Este ano, alarmada, a avó das minhas netas duplicou a sua contestação. Em vez de uma, ela, outro dia, notou que agora as lagartixas eram duas. Eu já estava desconfiado, numa das últimas vezes que vi a «Tixa» ela parecia-me roliça de mais, deveria estar grávida. Nunca vi ovos de lagartixa em lugar nenhum, eu nem seria capaz de os distinguir, o que sei é agora vamos ter que arranjar um nome para a nossa nova hóspede... ou será que há mais? Já propus às minhas netas que deveríamos chamá-la de «Liz», uma forma mais simples de dizer lizard. Espero, nesse sentido, conseguir a aprovação das minhas companheiras.

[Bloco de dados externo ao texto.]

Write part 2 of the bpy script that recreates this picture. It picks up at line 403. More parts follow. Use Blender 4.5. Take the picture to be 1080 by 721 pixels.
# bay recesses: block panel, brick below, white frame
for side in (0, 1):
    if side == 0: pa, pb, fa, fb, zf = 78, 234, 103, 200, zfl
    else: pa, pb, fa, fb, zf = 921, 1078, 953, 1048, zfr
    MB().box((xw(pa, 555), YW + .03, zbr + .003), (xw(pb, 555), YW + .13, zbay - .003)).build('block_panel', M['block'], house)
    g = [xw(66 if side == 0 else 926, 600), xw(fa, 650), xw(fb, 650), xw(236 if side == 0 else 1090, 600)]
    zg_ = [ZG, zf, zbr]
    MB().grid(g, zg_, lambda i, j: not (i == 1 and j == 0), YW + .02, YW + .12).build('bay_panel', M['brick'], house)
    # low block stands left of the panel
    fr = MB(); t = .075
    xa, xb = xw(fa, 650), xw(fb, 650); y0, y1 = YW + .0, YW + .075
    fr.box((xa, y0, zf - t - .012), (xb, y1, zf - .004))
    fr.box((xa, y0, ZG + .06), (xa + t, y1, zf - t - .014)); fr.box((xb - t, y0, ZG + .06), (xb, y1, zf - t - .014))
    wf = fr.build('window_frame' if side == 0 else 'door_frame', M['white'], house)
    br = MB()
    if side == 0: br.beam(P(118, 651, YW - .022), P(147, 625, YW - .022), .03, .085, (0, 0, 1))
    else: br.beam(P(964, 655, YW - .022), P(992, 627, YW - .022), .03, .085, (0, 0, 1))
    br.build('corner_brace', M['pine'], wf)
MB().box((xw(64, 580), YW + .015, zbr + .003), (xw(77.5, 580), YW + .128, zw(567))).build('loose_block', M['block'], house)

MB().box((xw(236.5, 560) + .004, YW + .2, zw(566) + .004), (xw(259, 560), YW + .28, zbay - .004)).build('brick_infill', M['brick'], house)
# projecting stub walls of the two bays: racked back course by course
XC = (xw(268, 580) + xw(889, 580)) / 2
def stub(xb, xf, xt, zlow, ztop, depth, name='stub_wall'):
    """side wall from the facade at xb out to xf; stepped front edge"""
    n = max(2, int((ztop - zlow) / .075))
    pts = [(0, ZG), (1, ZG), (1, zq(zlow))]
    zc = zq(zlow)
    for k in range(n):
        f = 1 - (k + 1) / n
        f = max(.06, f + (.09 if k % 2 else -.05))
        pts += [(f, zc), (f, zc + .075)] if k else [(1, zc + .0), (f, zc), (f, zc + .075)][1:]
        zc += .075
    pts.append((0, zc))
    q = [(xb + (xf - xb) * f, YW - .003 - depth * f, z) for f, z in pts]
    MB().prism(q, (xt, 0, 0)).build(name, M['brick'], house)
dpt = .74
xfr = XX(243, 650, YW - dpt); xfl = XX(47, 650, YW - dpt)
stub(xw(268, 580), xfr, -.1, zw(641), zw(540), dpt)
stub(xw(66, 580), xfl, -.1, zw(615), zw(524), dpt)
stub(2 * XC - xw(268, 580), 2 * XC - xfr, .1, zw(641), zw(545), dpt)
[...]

O facto de vos ter falado hoje nas lagartixas e nos outros animais do meu quintal foi apenas uma maneira de, conscientemente, fugir aos pensamentos pandemónicos que me povoam a mente. Bem, não sou só eu que estou preocupado, o Mundo inteiro anda às aranhas (outro dos animalitos que aparece por aqui) por causa da enfermidade que nos apoquenta. Estamos mesmo no meio de uma desgraça e não sabemos por quanto mais tempo vamos ter que modificar o nosso estilo de vida a fim de tentarmos sobreviver a esta praga. Mas resta-me a esperança que, quando chegarem tempos melhores, poderei ainda ver, do meu quintal, os voos dos patos-bravos e dos falcões, observar as perícias das andorinhas, ouvir os roncos dos sapos e, salvo seja, cheirar os “depósitos” das cabras e das ovelhas.
A «Tixa» e a «Liz» dar-me-ão, então, a oportunidade de as ver a passear pelo pátio e de descansarem, preguiçosamente deitadas sob o sol de Verão, para regalo dos meus olhos e consolo das minhas netas... e desassossego da avó!